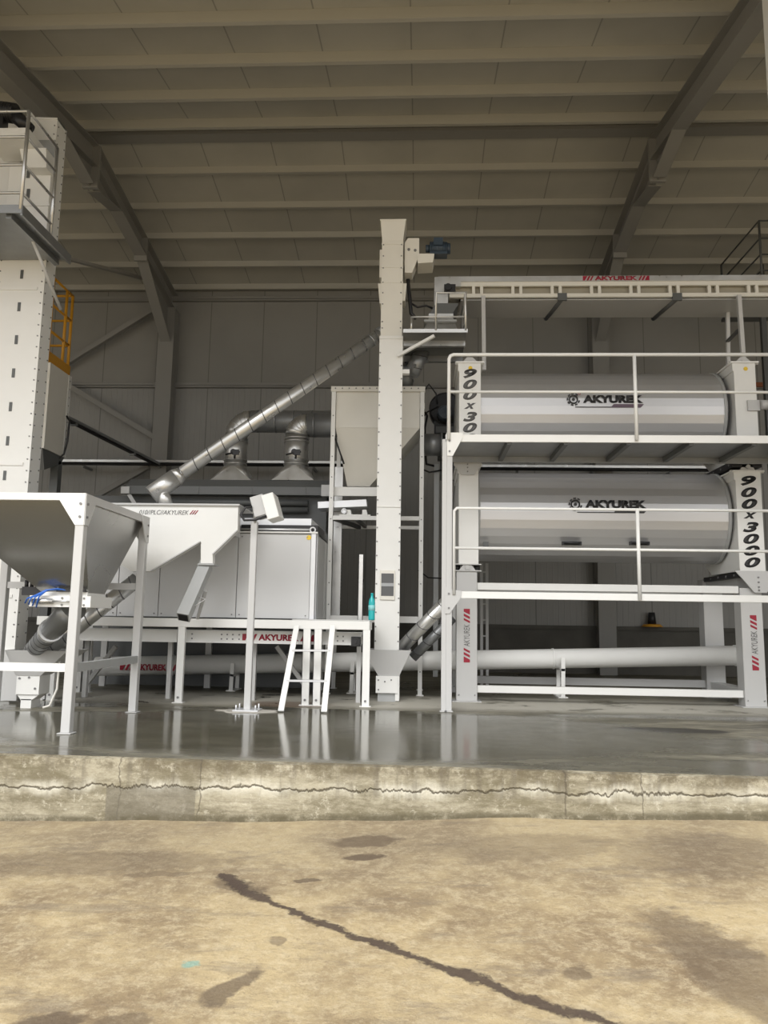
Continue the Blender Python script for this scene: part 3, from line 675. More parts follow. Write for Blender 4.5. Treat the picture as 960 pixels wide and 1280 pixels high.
# inspection pole and control box
x = W(308, 882, 8.35)
PYY = 8.0
t = thing('mounting_pole', 'slim grey steel pole bolted to the wet floor before the grey cleaner', 'pole', (W(308,882,PYY).x, PYY, 0))
xx = WX(313, PYY, 770); zt_ = WZ(652, PYY, 316)
m = MB(); m.box(xx-.034, xx+.034, PYY, PYY+.06, .02, zt_); m.build('post', M['lgrey'], t, .004)
m = MB(); m.box(xx-.13, xx+.13, PYY-.08, PYY+.14, .008, .022)
for sx in (-.1, .1):
    for sy in (-.05, .11): m.cyl((xx+sx, PYY+sy, .02), (xx+sx, PYY+sy, .07), .01, n=6)
m.build('base_plate', M['alu'], t)
m = MB(); n_ = 18; v = [m.b.verts.new((xx+(.28+.07*sin(i*2.3))*cos(2*pi*i/n_), PYY+.03+(.18+.04*sin(i*1.7))*sin(2*pi*i/n_), .001)) for i in range(n_)]; v2 = [m.b.verts.new((q.co.x*.9+xx*.1, q.co.y*.9+(PYY+.03)*.1, .008)) for q in v]
for i in range(n_): m.face([v[i], v[(i+1)%n_], v2[(i+1)%n_], v2[i]])
m.face(v2); tag(m.build('grout_patch', M['patch']), 'rough pale cement patch on the floor around the slim pole', 'cement patch')
t = thing('control_box', 'tilted white control box on top of the slim pole', 'control box', (xx, PYY, zt_))
cB = W(336, 634, PYY-.05); ang = radians(-20)
def rbox(cx, cz, w, h, y0, y1, ang):
    return [(cx+ u*cos(ang)-v*sin(ang), cz+u*sin(ang)+v*cos(ang)) for u, v in ((-w/2,-h/2),(w/2,-h/2),(w/2,h/2),(-w/2,h/2))], y0, y1
an2 = radians(17)
pl_, y0, y1 = rbox(cB.x+.03, cB.z, .13, .27, 0, 0, an2); m = MB(); m.prism(pl_, 'Y', PYY-.14, PYY+.16); m.build('door', M['white'], t, .006)
pl_, y0, y1 = rbox(cB.x-.10, cB.z+.01, .14, .22, 0, 0, an2); m = MB(); m.prism(pl_, 'Y', PYY-.10, PYY+.16); m.build('case', M['lgrey'], t, .004)
m = MB(); m.cyl((xx+.01,PYY+.02,zt_-.02),(xx+.01,PYY-.02,zt_+.14),.02,n=10); m.cyl((xx+.01,PYY-.02,zt_+.08),(xx+.01,PYY-.02,zt_+.11),.03,n=10); m.build('cable_gland', M['galv'], t)
m = MB(); m.tube([(xx-.0,PYY-.12,zt_+.14),(xx-.07,PYY-.14,zt_+.13),(xx-.11,PYY-.15,zt_+.05),(xx-.07,PYY-.15,zt_-.005),(xx+.04,PYY-.15,zt_+.0),(xx+.16,PYY-.14,zt_+.04)], .014, 8); m.build('cable', M['black'], t)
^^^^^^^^
WORK TO BE COMPLETED:
Set down all the data again exactly as above, pictures excluded.

RESPONSE TO THE EXERCISE:
Continue the Blender Python script for this scene: part 3, from line 675. More parts follow. Write for Blender 4.5. Treat the picture as 960 pixels wide and 1280 pixels high.
# inspection pole and control box
x = W(308, 882, 8.35)
PYY = 8.0
t = thing('mounting_pole', 'slim grey steel pole bolted to the wet floor before the grey cleaner', 'pole', (W(308,882,PYY).x, PYY, 0))
xx = WX(313, PYY, 770); zt_ = WZ(652, PYY, 316)
m = MB(); m.box(xx-.034, xx+.034, PYY, PYY+.06, .02, zt_); m.build('post', M['lgrey'], t, .004)
m = MB(); m.box(xx-.13, xx+.13, PYY-.08, PYY+.14, .008, .022)
for sx in (-.1, .1):
    for sy in (-.05, .11): m.cyl((xx+sx, PYY+sy, .02), (xx+sx, PYY+sy, .07), .01, n=6)
m.build('base_plate', M['alu'], t)
m = MB(); n_ = 18; v = [m.b.verts.new((xx+(.28+.07*sin(i*2.3))*cos(2*pi*i/n_), PYY+.03+(.18+.04*sin(i*1.7))*sin(2*pi*i/n_), .001)) for i in range(n_)]; v2 = [m.b.verts.new((q.co.x*.9+xx*.1, q.co.y*.9+(PYY+.03)*.1, .008)) for q in v]
for i in range(n_): m.face([v[i], v[(i+1)%n_], v2[(i+1)%n_], v2[i]])
m.face(v2); tag(m.build('grout_patch', M['patch']), 'rough pale cement patch on the floor around the slim pole', 'cement patch')
t = thing('control_box', 'tilted white control box on top of the slim pole', 'control box', (xx, PYY, zt_))
cB = W(336, 634, PYY-.05); ang = radians(-20)
def rbox(cx, cz, w, h, y0, y1, ang):
    return [(cx+ u*cos(ang)-v*sin(ang), cz+u*sin(ang)+v*cos(ang)) for u, v in ((-w/2,-h/2),(w/2,-h/2),(w/2,h/2),(-w/2,h/2))], y0, y1
an2 = radians(17)
pl_, y0, y1 = rbox(cB.x+.03, cB.z, .13, .27, 0, 0, an2); m = MB(); m.prism(pl_, 'Y', PYY-.14, PYY+.16); m.build('door', M['white'], t, .006)
pl_, y0, y1 = rbox(cB.x-.10, cB.z+.01, .14, .22, 0, 0, an2); m = MB(); m.prism(pl_, 'Y', PYY-.10, PYY+.16); m.build('case', M['lgrey'], t, .004)
m = MB(); m.cyl((xx+.01,PYY+.02,zt_-.02),(xx+.01,PYY-.02,zt_+.14),.02,n=10); m.cyl((xx+.01,PYY-.02,zt_+.08),(xx+.01,PYY-.02,zt_+.11),.03,n=10); m.build('cable_gland', M['galv'], t)
m = MB(); m.tube([(xx-.0,PYY-.12,zt_+.14),(xx-.07,PYY-.14,zt_+.13),(xx-.11,PYY-.15,zt_+.05),(xx-.07,PYY-.15,zt_-.005),(xx+.04,PYY-.15,zt_+.0),(xx+.16,PYY-.14,zt_+.04)], .014, 8); m.build('cable', M['black'], t)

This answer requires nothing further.